NYSE Euronext (NYX) said Friday that it has invested $200 million in a rebranded stock exchange in Qatar, a move that gives NYSE Euronext a foothold in a energy-rich Persian Gulf nation that is trying to bill itself as a regional economic center for the Middle East market.

NYSE Euronext and Qatar Holding, the investment arm of the Qatar Investment Authority, said their partnership will give rise to Qatar Exchange, the successor of the Doha Securities Market.

Under the deal, NYSE Euronext is taking a 20% stake in the exchange, with the rest owned by the QIA through Qatar Holding. All workers at DSM will simply be transferred to Qatar Exchange.

NYSE Euronext will provide the technology for the new exchange.

Stock exchanges in the Gulf region have outperformed many of their peers elsewhere in recent years due in part to their fast-growing economies. But the financial crisis has in the past few quarters also hit exchanges there, sapping a lot of trading volume and putting public listings on hold.

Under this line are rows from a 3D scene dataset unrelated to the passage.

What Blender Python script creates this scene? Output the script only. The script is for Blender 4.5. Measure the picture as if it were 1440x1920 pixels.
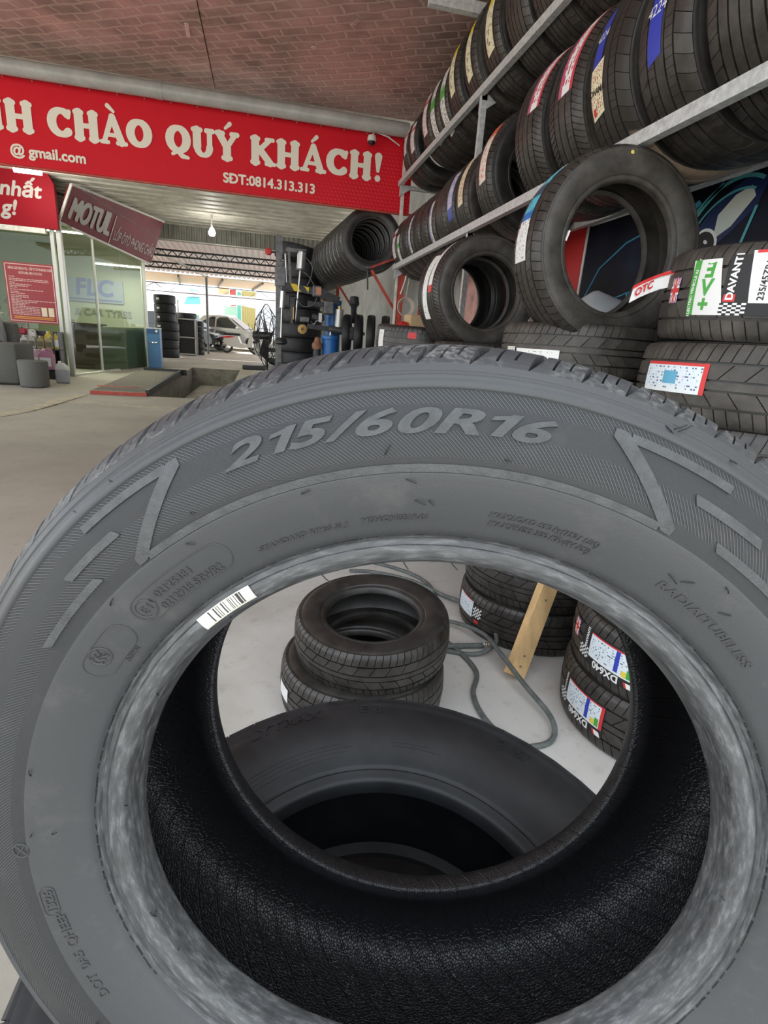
import bpy, math, random
from mathutils import Vector, Matrix
sc = bpy.context.scene
for o in list(bpy.data.objects): bpy.data.objects.remove(o)
# ---------------------------------------------------------------- camera
cd = bpy.data.cameras.new('camera'); cam = bpy.data.objects.new('camera', cd)
sc.collection.objects.link(cam)
cd.sensor_fit = 'VERTICAL'; cd.sensor_height = 36.0; cd.lens = 1005.78 / 1920 * 36
cd.clip_start = 0.02; cd.clip_end = 400
_r = Vector((0.97672, -0.20323, 0.06861)); _u = Vector((-0.00261, 0.30858, 0.95120)); _f = Vector((0.21448, 0.92924, -0.30086))
m = Matrix((( _r.x, _u.x, -_f.x, 0), (_r.y, _u.y, -_f.y, 0), (_r.z, _u.z, -_f.z, 1.25), (0, 0, 0, 1)))
cam.matrix_world = m
sc.camera = cam
# ---------------------------------------------------------------- sky, sun, exposure
w = bpy.data.worlds.new('sky'); sc.world = w; w.use_nodes = True
bg = w.node_tree.nodes['Background']; bg.inputs[0].default_value = (0.86, 0.93, 1.0, 1); bg.inputs[1].default_value = 1.25
sd = bpy.data.lights.new('sun', 'SUN'); sd.energy = 7.0; sd.angle = 0.02; sd.color = (1.0, 0.94, 0.84)
sun = bpy.data.objects.new('sun', sd); sc.collection.objects.link(sun)
sun.rotation_euler = Vector((0.30, -1.0, -1.05)).to_track_quat('-Z', 'Y').to_euler()
sc.view_settings.view_transform = 'Standard'; sc.view_settings.look = 'None'
sc.view_settings.exposure = 1.05; sc.view_settings.gamma = 1.0; sc.view_settings.use_curve_mapping = False
R_ = random.Random(7)
COL = sc.collection
pi = math.pi
def rad(d): return d * pi / 180
# ---------------------------------------------------------------- node helpers / materials
class NT:
    def __init__(s, mt): s.t = mt.node_tree; s.n = s.t.nodes; s.l = s.t.links
    def node(s, typ, **kw):
        n = s.n.new(typ)
        for k, v in kw.items():
            if k.startswith('i_'):
                key = k[2:]; key = int(key) if key.isdigit() else key.replace('_', ' ')
                s.set(n.inputs[key], v)
            else: setattr(n, k, v)
        return n
    def set(s, inp, v):
        if isinstance(v, bpy.types.NodeSocket): s.l.new(v, inp)
        elif isinstance(v, bpy.types.Node): s.l.new(v.outputs[0], inp)
        else: inp.default_value = v
    def math(s, op, a, b=0.0, c=None):
        n = s.n.new('ShaderNodeMath'); n.operation = op; s.set(n.inputs[0], a); s.set(n.inputs[1], b)
        if c is not None: s.set(n.inputs[2], c)
        return n.outputs[0]
    def mix(s, f, a, b):
        n = s.n.new('ShaderNodeMix'); n.data_type = 'RGBA'; s.set(n.inputs[0], f); s.set(n.inputs[6], a); s.set(n.inputs[7], b)
        return n.outputs[2]
    def ramp(s, f, stops, interp='LINEAR'):
        n = s.n.new('ShaderNodeValToRGB'); r = n.color_ramp; r.interpolation = interp
        while len(r.elements) < len(stops): r.elements.new(0.5)
        for e, (p, c) in zip(r.elements, stops):
            e.position = p; e.color = (c[0], c[1], c[2], 1) if hasattr(c, '__len__') else (c, c, c, 1)
        s.set(n.inputs[0], f); return n.outputs[0]
    def band(s, v, a, b):   # 1 inside a..b
        return s.math('MULTIPLY', s.math('GREATER_THAN', v, a), s.math('LESS_THAN', v, b))
MATS = {}
def c4(c): return (c[0], c[1], c[2], 1)
def mat(name, col, rough=0.5, metal=0.0, var=0.0, vscale=20, bump=0.0, bscale=60, spec=0.5, coat=0.0, emit=None, estr=1.0, col2=None, stretch=None):
    if name in MATS: return MATS[name]
    mt = bpy.data.materials.new(name); mt.use_nodes = True; MATS[name] = mt
    t = NT(mt); b = t.n['Principled BSDF']
    b.inputs['Base Color'].default_value = c4(col); b.inputs['Roughness'].default_value = rough
    b.inputs['Metallic'].default_value = metal; b.inputs['Specular IOR Level'].default_value = spec
    b.inputs['Coat Weight'].default_value = coat
    if var or bump:
        tc = t.node('ShaderNodeTexCoord').outputs['Object']
        if stretch:
            tc = t.node('ShaderNodeMapping', i_0=tc, i_Scale=stretch).outputs[0]
        if var:
            nz = t.node('ShaderNodeTexNoise', i_Vector=tc, i_Scale=vscale, i_Detail=5.0, i_Roughness=0.65)
            c2 = col2 or tuple(min(1, x * (1 + 2.2 * var) + var * 0.02) for x in col)
            c1 = tuple(x * (1 - var) for x in col)
            f = t.ramp(nz.outputs[0], [(0.3, 0.0), (0.7, 1.0)])
            t.set(b.inputs['Base Color'], t.mix(f, c4(c1), c4(c2)))
        if bump:
            n2 = t.node('ShaderNodeTexNoise', i_Vector=tc, i_Scale=bscale, i_Detail=4.0)
            bp = t.node('ShaderNodeBump', i_Strength=bump, i_Distance=0.002, i_Height=n2.outputs[0])
            t.set(b.inputs['Normal'], bp.outputs[0])
    if emit:
        b.inputs['Emission Color'].default_value = c4(emit); b.inputs['Emission Strength'].default_value = estr
    return mt
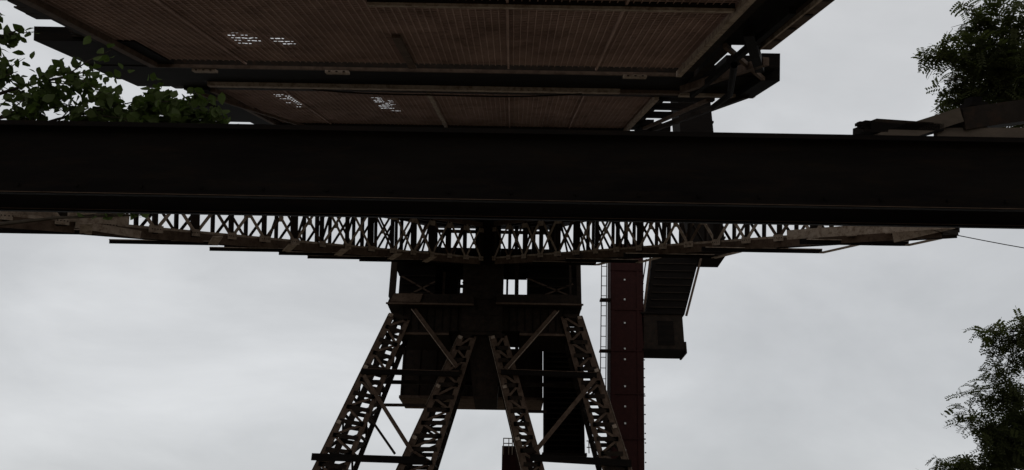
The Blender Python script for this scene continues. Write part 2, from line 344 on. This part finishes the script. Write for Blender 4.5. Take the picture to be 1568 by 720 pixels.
for (x0,x1) in ((-6.2,-4.3),(.9,3.5)):
    b.bar((x0,41.1,15.5),(x1,41.1,16.6),.09,.05,BROWN); b.bar((x0,41.1,16.9),(x1,41.1,15.8),.09,.05,BROWN)
    for z in (15.9,16.4,16.9): b.box(x0,x1,41.05,41.12,z,z+.05,DARK)
b.box(-3.95,-3.8,41.9,42,15.4,17.5,BROWN)
for z in (15.6,16.1,16.6,17.1): b.box(-3.1,-2.6,41.9,42.1,z,z+.14,DARK)
b.box(-.3,.9,41.2,41.4,15.35,15.55,DARK); b.box(-.5,.9,42,42.2,17.2,17.6,DARK)
b.box(-6.7,3.9,40.2,43.4,17.75,18.1,BEAM)
b.obj("head_storey",tw)
b=B()
b.box(-6.35,1.95,45,48,10.95,13.85,DARK)
for k in range(9): b.box(-6.3+k*.95,-6.24+k*.95,44.93,45,10.98,13.8,DARK)
b.box(-6.4,2.0,44.9,48.1,10.80,10.95,BROWN)
b.box(-2.8,-2.6,45,45.2,13.85,14.8,DARK); b.box(.3,.5,45,45.2,13.85,14.9,DARK); b.box(-4.9,-4.7,45,45.2,13.85,14.9,DARK);b.box(1.3,1.4,45,45.2,13.85,14.9,DARK)
b.box(-6.2,2,45.4,45.6,14.5,14.6,DARK)
for k in range(10): b.box(-6+k*.85,-5.96+k*.85,45.3,45.35,13.85,14.5,DARK)
b.box(2.0,2.15,44.5,45.6,7.8,15.0,BEAM); b.box(4.15,4.3,44.5,45.6,7.8,15.0,BEAM); b.box(2.15,4.15,45.5,45.6,7.8,15.0,BEAM)
for k in range(24): b.box(2.15,4.15,44.7,45.1,7.9+k*.3,7.96+k*.3,DARK)
b.box(1.9,4.4,44.4,45.7,7.62,7.8,DARK)
for xx in (4.5,4.75,5.0): b.box(xx,xx+.05,44.5,44.55,7.8,8.5,TAN)
for z in (8.1,8.45): b.box(4.4,5.05,44.5,44.55,z,z+.05,TAN)
b.box(-.35,1.4,45,47,0,8.2,MAROON)
for xx in (-.3,.0,.2): b.box(xx,xx+.05,44.9,44.94,7.7,8.6,TAN)
b.box(-.3,.24,44.9,44.94,8.3,8.35,TAN);b.box(-.3,.24,44.9,44.94,8.58,8.63,TAN)
b.obj("machinery_house",tw)
# ---------------------------------------------------------------- maroon column with ladder, platform, chute
b=B()
b.hexa([(5.1,42,0),(6.85,42,0),(6.85,43.6,0),(5.1,43.6,0),(5.85,42,19.5),(7.75,42,19.5),(7.75,43.6,19.5),(5.85,43.6,19.5)],MAROON)
def cx(z): return 5.1+.75*z/19.5
for z in (7.6,9.0,9.9,11.0,12.5,13.1,14.6,16.0,17.2):
    x=cx(z)+.75; b.box(x,x+.09,41.96,42,z,z+.09,WHITE)
for k in range(8):
    z=1+k*2.4; b.box(cx(z)-.03,cx(z)+1.88,41.95,42,z,z+.06,MAROON)
for k in range(30):
    z=3+k*.5; b.box(cx(z)+1.83,cx(z)+1.9,41.97,42,z,z+.06,MAROON)
for o in (.12,1.55): b.bar((5.1+o,41.98,0),(5.85+o,41.98,19.4),.16,.03,MAROON)
col=b.obj("maroon_steel_column")
b=B()
for o in (-.55,-.25): b.bar((cx(9.5)+o-.02,41.9,9.5),(cx(18.5)+o,41.9,18.5),.05,.05,MAROON)
for k in range(15):
    z=9.6+k*.6; b.box(cx(z)-.55,cx(z)-.25,41.88,41.92,z,z+.03,MAROON)
for z in (10,13,16): b.box(cx(z)-.6,cx(z),41.9,42.4,z,z+.08,DARK)
b.obj("ladder",col)
b=B()
b.box(7.45,9.75,42,43.5,13.15,15.2,DARK); b.box(7.4,9.85,41.9,43.6,15.2,15.3,BEAM); b.box(7.4,9.8,41.9,43.6,13.05,13.15,BEAM)
b.box(8.3,9.2,41.97,42,13.4,14.8,BEAM); b.box(9.75,9.85,41.95,43.5,12.95,13.6,DARK)
b.prism([(7.75,15.35),(9.95,15.3),(11.1,18.9),(8.35,18.9)],42.3,43.3,BEAM)
b.bar((7.6,42.2,15.35),(8.2,42.2,18.9),.12,.1,BROWN); b.bar((10.02,42.2,15.2),(11.2,42.2,18.9),.12,.1,BROWN)
for k in range(7): b.bar((8.0+k*.08,42.25,15.7+k*.45),(10.0+k*.14,42.25,15.7+k*.45),.05,.05,DARK)
b.bar((7.3,42.1,15.4),(7.9,42.1,18.6),.06,.06,DARK)
b.obj("chute",col)
b=B(); b.box(10.5,12.6,42,44,18.9,31,BEAM)
for k in range(12): b.box(12.6,12.68,42,42.2,19+k,19.1+k,DARK)
b.obj("upper_mast",col)
# ---------------------------------------------------------------- trees
def leaf(b,c,size,m):
    q=Matrix.Rotation(random.uniform(0,6.28),3,'Z')@Matrix.Rotation(random.gauss(0,.9),3,'X')@Matrix.Rotation(random.gauss(0,.9),3,'Y')
    sh=[(0,-.5),(.38,-.22),(.45,.1),(.2,.42),(0,.6),(-.2,.42),(-.45,.1),(-.38,-.22)]
    b.poly([c+q@Vector((x*size*.85,y*size,abs(x)*size*.25)) for x,y in sh],m)
def spray(b,c,m,L=.3,ls=.068):
    d=Vector((random.gauss(0,1),random.gauss(0,1),random.gauss(-.2,.6))).normalized(); up=Vector((random.gauss(0,.6),random.gauss(0,.6),1)).normalized()
    s=d.cross(up).normalized(); k=6
    for i in range(k):
        p=c+d*L*(i/k)+Vector((0,0,-.08*(i/k)**2))
        for sg in (-1,1):
            a=s*sg+d*.45; a.normalize(); w=d*ls*.26; q=p+a*.006; z=Vector((0,0,random.uniform(-.02,.015)))
            b.poly([q,q+a*ls*.3+w,q+a*ls*.75+w*.9,q+a*ls+z,q+a*ls*.75-w*.9,q+a*ls*.3-w],m)
    b.poly([c,c+d*L+s*.004,c+d*L-s*.004],m)
def tree(name,base,top,clusters,kind,r0):
    b=B(); base=Vector(base); top=Vector(top)
    tp=[base.lerp(top,t)+Vector((random.uniform(-.15,.15),random.uniform(-.15,.15),0))*(t>0) for t in [i/7 for i in range(8)]]
    b.tube(tp,[r0*(1-.11*i) for i in range(8)],BARK,9)
    for (c,r,nn) in clusters:
        c=Vector(c); zt=max(.25,min(.95,(c.z-1.0-base.z)/(top.z-base.z))); s=base.lerp(top,zt)
        mid=s.lerp(c,.55)+Vector((random.uniform(-.2,.2),random.uniform(-.2,.2),.25))
        pts=[s,s.lerp(mid,.5)+Vector((0,0,.12)),mid,mid.lerp(c,.5)+Vector((0,0,.05)),c]
        b.tube(pts,[.06,.045,.03,.018,.007],BARK,6)
        nk=9 if kind!='broad' else 6
        for k in range(nk):
            e=c+Vector((random.gauss(0,1),random.gauss(0,1),random.gauss(0,.8))).normalized()*r*random.uniform(.7,1.25)
            st=pts[3].lerp(c,random.random()); b.tube([st,st.lerp(e,.5)+Vector((0,0,.04)),e],[.009,.006,.003],BARK,4)
            for j in range(nn//nk):
                p=st.lerp(e,random.uniform(.2,1.1))+Vector((random.gauss(0,1),random.gauss(0,1),random.gauss(0,1)))*r*.17
                if kind=='broad': leaf(b,p,random.uniform(.08,.15),LEAFA)
                else: spray(b,p,LEAFB,L=random.uniform(.18,.32))
    return b.obj(name)
L=[((-5.8,9,2.5),.28,80),((-5.87,9,1.98),.2,50),((-4.93,9,2.03),.34,90),((-5.28,9.2,1.66),.42,170),((-5.8,9,1.55),.35,110),((-4.47,9,1.66),.36,150),((-3.95,9,1.66),.34,170),((-3.6,9,1.55),.22,150),((-3.45,9,1.45),.16,70),((-4.2,9.1,1.5),.35,150),((-4.39,9.3,.36),.09,12),((-6.6,9.5,2.2),.6,120),((-7.2,9.5,1.4),.6,120),((-4.7,9.4,1.5),.35,110),((-5.3,9.1,1.45),.35,100)]
tree("broadleaf_tree",(-9.2,9.2,0),(-8.6,8.6,9.2),[(I2W(*c),r,k) for c,r,k in L],'broad',.17)
T=[((8.75,14,4.3),.6,190),((9.2,14,3.64),.75,340),((8.45,14,3.62),.5,170),((8.6,14,3.3),.55,200),((7.72,14,3.79),.34,90),((8.05,14,3.72),.38,100),((7.9,14,2.85),.36,80),((8.25,14,3.0),.4,100),((8.0,14,3.3),.3,50),((8.89,14,3.04),.5,180),((9.2,14,2.75),.45,150),((8.7,14,2.7),.35,90),((10.1,14,4.0),1,300),((8.4,14,4.35),.4,80),((9.6,14,2.7),.6,160),((9.3,14,5.0),.8,200),((10.6,14.5,5.0),1,150)]
tree("locust_tree",(12,12.5,0),(11.6,11.8,13.5),[(I2W(*c),r,k) for c,r,k in T],'locust',.22)
T=[((10.3,16,-1.45),.5,210),((10.35,16,-2.1),.38,80),((10,16,-2.74),.55,270),((10.4,16,-3.2),.6,340),((9.7,16,-3.42),.4,130),((10.5,16,-4.1),.75,400),((9.08,16,-4.24),.42,120),((9.7,16,-4.15),.45,180),((10.1,16,-3.7),.45,170),((11.6,16,-2.5),1.0,300),((11.5,16,-4.2),1.1,300),((9.4,16,-5.0),.7,150),((11.0,16,-1.4),.5,120)]
tree("locust_tree",(13,16.5,0),(12.8,16.3,7.8),[(I2W(*c),r,k) for c,r,k in T],'locust',.2)
print("done")
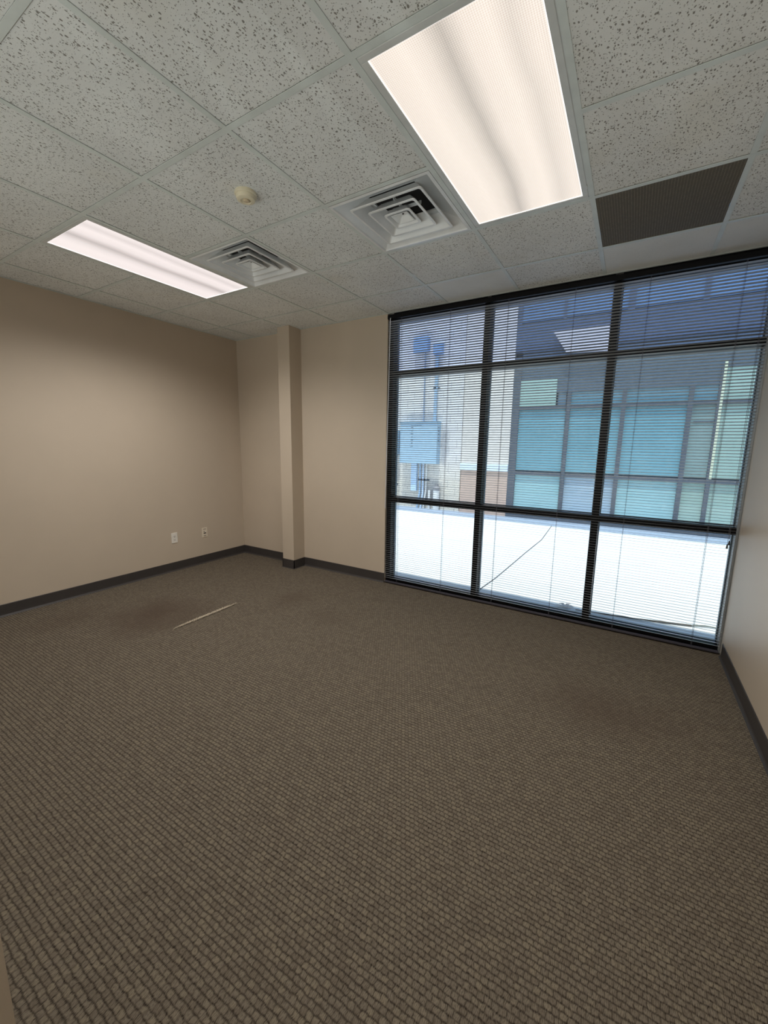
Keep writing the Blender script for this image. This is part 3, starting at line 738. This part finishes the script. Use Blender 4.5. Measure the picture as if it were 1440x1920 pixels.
pipe([(-2.12, FY-.04, GZ+.005), (-2.12, FY-.04, 1.15)], .030, M_pipew, 'white pipe below the box at the window edge', (.4,))
# --- litter on the ground
cr = MB(); pts = [(2.03, 8.42), (2.10, 6.9), (2.06, 5.8), (2.04, 5.0), (2.02, 4.3), (1.98, 3.75)]
cr.tube([(x, y, GZ+.006) for x, y in pts], .0055, 6)
tag(cr.build('cable', plain('dark rubber cable', (.10, .10, .11), .8), smooth=True), 'thin dark cable lying across the pale ground outside', 'cable')
st = MB().tube([(3.0, 3.74, GZ+.010), (3.5, 3.80, GZ+.014), (3.97, 3.92, GZ+.012)], [.005, .008, .010], 6)
tag(st.build('stick', plain('dark wooden stick', (.10, .085, .07), .9), smooth=True), 'long dark stick on the ground outside the right pane', 'stick')
st = MB().tube([(3.97, 3.93, GZ+.010), (4.08, 3.97, GZ+.016), (4.20, 3.99, GZ+.012)], [.006, .009, .004], 6)
tag(st.build('twig', plain('grey twig bark', (.22, .23, .20), .9), smooth=True), 'short grey twig at the end of the long dark stick', 'twig')
lf = MB(); cx, cy = 2.90, 3.78
for k in range(5):
    a = k*1.25; d = .05+.02*(k % 2)
    p0 = Vector((cx, cy, GZ+.012)); p1 = p0+Vector((math.cos(a)*d, math.sin(a)*d, .012)); p2 = p0+Vector((math.cos(a)*d*1.6, math.sin(a)*d*1.2, .004)); s_ = Vector((-math.sin(a), math.cos(a), 0))*.022
    for q0, q1, w0, w1 in ((p0, p1, .3, 1), (p1, p2, 1, .15)):
        t_ = Vector((0, 0, .002)); A = [q0-s_*w0, q0+s_*w0, q1+s_*w1, q1-s_*w1]
        n = len(lf.v); lf.v += [tuple(v) for v in A]+[tuple(v+t_) for v in A]
        for q in ((0,3,2,1),(4,5,6,7),(0,1,5,4),(1,2,6,5),(2,3,7,6),(3,0,4,7)): lf.f.append(tuple(n+i for i in q)); lf.m.append(0)
tag(lf.build('dry_leaf', plain('pale dry leaf', (.62, .56, .52), .9)), 'crumpled dry leaf on the ground outside the middle pane', 'leaf')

Still, Qatar is expected to be the second-largest economy in the Gulf Cooperation Council by 2015, so the move would give NYSE exposure to one of the world's growth areas.

The investment and technology joint venture is part of the country's plans to compete with the financial-services sector in Dubai and Abu Dhabi.

"The start of this relationship between NYSE Euronext and the state of Qatar and Qatar Exchange will add a lot of value to us in terms of technology, in terms of developing the project and in going international," Hussain Al-Abdulla, board member executive of the QIA, told Dow Jones Newswires.

NYSE Euronext CEO Duncan Niederauer said: "Our strategic partnership with the state of Qatar will benefit the Gulf region and customers on a global scale. Our world-class technology, leadership and expertise in the marketplace will complement the strong foundation and vision of our partners."

Niederauer said his company is still on the lookout for potential acquisitions or new investments even after its move into Europe and into countries like Brazil, Malaysia and Japan.

"We're always looking for opportunities to get involved in regions or products that are strategic or present meaningful opportunities for the company," Niederauer said.

NYSE Euronext's $200 million investment is lower than the $250 million it planned for previously but is still the largest investment it has made so far in a foreign exchange.

In explaining the lower investment figure, QIA's Al-Abdulla also said that the Qatari government is planning to publicly list Qatar Exchange soon.

"We asked NYSE Euronext to cut their shareholding from 25% to 20% because we have plans to take the company public in the near future and it will be listed as Qatar Exchange," Al-Abdulla said.

He didn't say when exactly the exchange will be listed.

Qatar Exchange will begin trading Sunday under the new name and a management team led by new CEO Andre Went, an NYSE Euronext executive who was based in Amsterdam.

Al-Abdulla also said the exchange is planning to diversify its business by launching derivatives trading but didn't say when that would happen.

Qatar Prime Minister and Minister of Foreign Affairs Hamad bin Jassim bin Jabor Al-Thani said the opening of the new exchange "paves the way for Qatar to take a prominent role in the world's capital markets for the benefit of both the people of Qatar and the Middle East more generally."

He added the country's vision is to create a "world-class financial center" on par with those in Europe, Asia and the U.S.